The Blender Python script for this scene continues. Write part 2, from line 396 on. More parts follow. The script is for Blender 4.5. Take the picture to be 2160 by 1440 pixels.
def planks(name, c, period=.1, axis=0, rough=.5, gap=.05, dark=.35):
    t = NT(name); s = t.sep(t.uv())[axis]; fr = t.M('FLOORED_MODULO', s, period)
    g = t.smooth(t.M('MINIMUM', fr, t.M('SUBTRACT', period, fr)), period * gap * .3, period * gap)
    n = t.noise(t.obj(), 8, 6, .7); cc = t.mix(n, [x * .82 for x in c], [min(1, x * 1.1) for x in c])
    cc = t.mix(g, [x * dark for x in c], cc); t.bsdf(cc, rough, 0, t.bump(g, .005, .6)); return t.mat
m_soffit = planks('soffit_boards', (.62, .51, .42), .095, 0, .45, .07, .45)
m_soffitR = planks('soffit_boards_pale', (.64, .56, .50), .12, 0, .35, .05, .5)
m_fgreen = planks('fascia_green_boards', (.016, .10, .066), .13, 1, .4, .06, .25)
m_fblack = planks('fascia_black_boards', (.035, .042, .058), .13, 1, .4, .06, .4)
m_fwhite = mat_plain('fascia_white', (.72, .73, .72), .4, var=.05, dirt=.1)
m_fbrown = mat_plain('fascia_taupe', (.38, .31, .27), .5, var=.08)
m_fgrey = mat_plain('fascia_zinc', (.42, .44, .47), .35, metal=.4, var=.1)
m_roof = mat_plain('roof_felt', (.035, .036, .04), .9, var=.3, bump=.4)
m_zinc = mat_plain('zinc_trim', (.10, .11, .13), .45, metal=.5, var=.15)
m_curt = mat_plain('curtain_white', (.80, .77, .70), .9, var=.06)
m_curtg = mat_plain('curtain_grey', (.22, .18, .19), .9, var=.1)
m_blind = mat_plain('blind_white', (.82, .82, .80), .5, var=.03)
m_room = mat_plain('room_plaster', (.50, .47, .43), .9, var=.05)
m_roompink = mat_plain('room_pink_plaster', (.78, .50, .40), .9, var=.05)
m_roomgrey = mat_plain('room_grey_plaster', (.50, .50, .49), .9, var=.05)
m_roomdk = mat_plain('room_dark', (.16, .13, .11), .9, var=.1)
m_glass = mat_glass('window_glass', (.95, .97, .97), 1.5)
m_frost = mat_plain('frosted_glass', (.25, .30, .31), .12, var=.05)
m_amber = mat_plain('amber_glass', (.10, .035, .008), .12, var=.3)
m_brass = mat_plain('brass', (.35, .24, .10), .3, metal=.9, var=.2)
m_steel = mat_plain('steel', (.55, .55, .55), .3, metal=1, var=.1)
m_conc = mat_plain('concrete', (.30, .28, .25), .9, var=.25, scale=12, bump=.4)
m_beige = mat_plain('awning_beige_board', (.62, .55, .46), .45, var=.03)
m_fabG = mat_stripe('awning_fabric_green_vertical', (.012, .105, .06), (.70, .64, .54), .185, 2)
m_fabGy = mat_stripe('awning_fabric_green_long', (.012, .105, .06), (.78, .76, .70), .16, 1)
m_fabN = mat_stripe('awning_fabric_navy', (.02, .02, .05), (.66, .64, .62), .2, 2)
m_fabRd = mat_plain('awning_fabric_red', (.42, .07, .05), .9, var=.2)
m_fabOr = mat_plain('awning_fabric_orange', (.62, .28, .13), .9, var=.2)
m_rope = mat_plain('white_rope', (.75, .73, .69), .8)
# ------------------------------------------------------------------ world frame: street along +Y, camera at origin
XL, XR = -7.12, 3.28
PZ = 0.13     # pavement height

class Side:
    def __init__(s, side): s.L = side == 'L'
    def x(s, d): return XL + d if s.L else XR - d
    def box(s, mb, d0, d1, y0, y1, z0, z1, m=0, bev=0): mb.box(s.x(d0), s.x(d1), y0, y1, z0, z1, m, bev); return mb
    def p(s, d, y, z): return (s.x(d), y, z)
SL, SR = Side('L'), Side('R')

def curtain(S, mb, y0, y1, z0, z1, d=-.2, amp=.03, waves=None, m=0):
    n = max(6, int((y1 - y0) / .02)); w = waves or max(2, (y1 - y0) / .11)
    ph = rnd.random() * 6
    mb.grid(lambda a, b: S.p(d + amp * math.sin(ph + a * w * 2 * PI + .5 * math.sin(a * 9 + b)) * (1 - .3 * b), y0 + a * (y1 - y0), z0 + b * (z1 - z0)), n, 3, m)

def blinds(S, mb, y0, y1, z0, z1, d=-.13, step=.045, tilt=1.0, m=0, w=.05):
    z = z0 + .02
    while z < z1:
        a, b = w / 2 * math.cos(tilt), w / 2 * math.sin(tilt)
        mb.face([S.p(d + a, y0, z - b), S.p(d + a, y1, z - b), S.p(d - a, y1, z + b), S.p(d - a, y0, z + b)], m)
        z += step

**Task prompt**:
Extract all of the material exactly as it is written.

**Answer to the exercise**:
The Blender Python script for this scene continues. Write part 2, from line 396 on. More parts follow. The script is for Blender 4.5. Take the picture to be 2160 by 1440 pixels.
def planks(name, c, period=.1, axis=0, rough=.5, gap=.05, dark=.35):
    t = NT(name); s = t.sep(t.uv())[axis]; fr = t.M('FLOORED_MODULO', s, period)
    g = t.smooth(t.M('MINIMUM', fr, t.M('SUBTRACT', period, fr)), period * gap * .3, period * gap)
    n = t.noise(t.obj(), 8, 6, .7); cc = t.mix(n, [x * .82 for x in c], [min(1, x * 1.1) for x in c])
    cc = t.mix(g, [x * dark for x in c], cc); t.bsdf(cc, rough, 0, t.bump(g, .005, .6)); return t.mat
m_soffit = planks('soffit_boards', (.62, .51, .42), .095, 0, .45, .07, .45)
m_soffitR = planks('soffit_boards_pale', (.64, .56, .50), .12, 0, .35, .05, .5)
m_fgreen = planks('fascia_green_boards', (.016, .10, .066), .13, 1, .4, .06, .25)
m_fblack = planks('fascia_black_boards', (.035, .042, .058), .13, 1, .4, .06, .4)
m_fwhite = mat_plain('fascia_white', (.72, .73, .72), .4, var=.05, dirt=.1)
m_fbrown = mat_plain('fascia_taupe', (.38, .31, .27), .5, var=.08)
m_fgrey = mat_plain('fascia_zinc', (.42, .44, .47), .35, metal=.4, var=.1)
m_roof = mat_plain('roof_felt', (.035, .036, .04), .9, var=.3, bump=.4)
m_zinc = mat_plain('zinc_trim', (.10, .11, .13), .45, metal=.5, var=.15)
m_curt = mat_plain('curtain_white', (.80, .77, .70), .9, var=.06)
m_curtg = mat_plain('curtain_grey', (.22, .18, .19), .9, var=.1)
m_blind = mat_plain('blind_white', (.82, .82, .80), .5, var=.03)
m_room = mat_plain('room_plaster', (.50, .47, .43), .9, var=.05)
m_roompink = mat_plain('room_pink_plaster', (.78, .50, .40), .9, var=.05)
m_roomgrey = mat_plain('room_grey_plaster', (.50, .50, .49), .9, var=.05)
m_roomdk = mat_plain('room_dark', (.16, .13, .11), .9, var=.1)
m_glass = mat_glass('window_glass', (.95, .97, .97), 1.5)
m_frost = mat_plain('frosted_glass', (.25, .30, .31), .12, var=.05)
m_amber = mat_plain('amber_glass', (.10, .035, .008), .12, var=.3)
m_brass = mat_plain('brass', (.35, .24, .10), .3, metal=.9, var=.2)
m_steel = mat_plain('steel', (.55, .55, .55), .3, metal=1, var=.1)
m_conc = mat_plain('concrete', (.30, .28, .25), .9, var=.25, scale=12, bump=.4)
m_beige = mat_plain('awning_beige_board', (.62, .55, .46), .45, var=.03)
m_fabG = mat_stripe('awning_fabric_green_vertical', (.012, .105, .06), (.70, .64, .54), .185, 2)
m_fabGy = mat_stripe('awning_fabric_green_long', (.012, .105, .06), (.78, .76, .70), .16, 1)
m_fabN = mat_stripe('awning_fabric_navy', (.02, .02, .05), (.66, .64, .62), .2, 2)
m_fabRd = mat_plain('awning_fabric_red', (.42, .07, .05), .9, var=.2)
m_fabOr = mat_plain('awning_fabric_orange', (.62, .28, .13), .9, var=.2)
m_rope = mat_plain('white_rope', (.75, .73, .69), .8)
# ------------------------------------------------------------------ world frame: street along +Y, camera at origin
XL, XR = -7.12, 3.28
PZ = 0.13     # pavement height

class Side:
    def __init__(s, side): s.L = side == 'L'
    def x(s, d): return XL + d if s.L else XR - d
    def box(s, mb, d0, d1, y0, y1, z0, z1, m=0, bev=0): mb.box(s.x(d0), s.x(d1), y0, y1, z0, z1, m, bev); return mb
    def p(s, d, y, z): return (s.x(d), y, z)
SL, SR = Side('L'), Side('R')

def curtain(S, mb, y0, y1, z0, z1, d=-.2, amp=.03, waves=None, m=0):
    n = max(6, int((y1 - y0) / .02)); w = waves or max(2, (y1 - y0) / .11)
    ph = rnd.random() * 6
    mb.grid(lambda a, b: S.p(d + amp * math.sin(ph + a * w * 2 * PI + .5 * math.sin(a * 9 + b)) * (1 - .3 * b), y0 + a * (y1 - y0), z0 + b * (z1 - z0)), n, 3, m)

def blinds(S, mb, y0, y1, z0, z1, d=-.13, step=.045, tilt=1.0, m=0, w=.05):
    z = z0 + .02
    while z < z1:
        a, b = w / 2 * math.cos(tilt), w / 2 * math.sin(tilt)
        mb.face([S.p(d + a, y0, z - b), S.p(d + a, y1, z - b), S.p(d - a, y1, z + b), S.p(d - a, y0, z + b)], m)
        z += step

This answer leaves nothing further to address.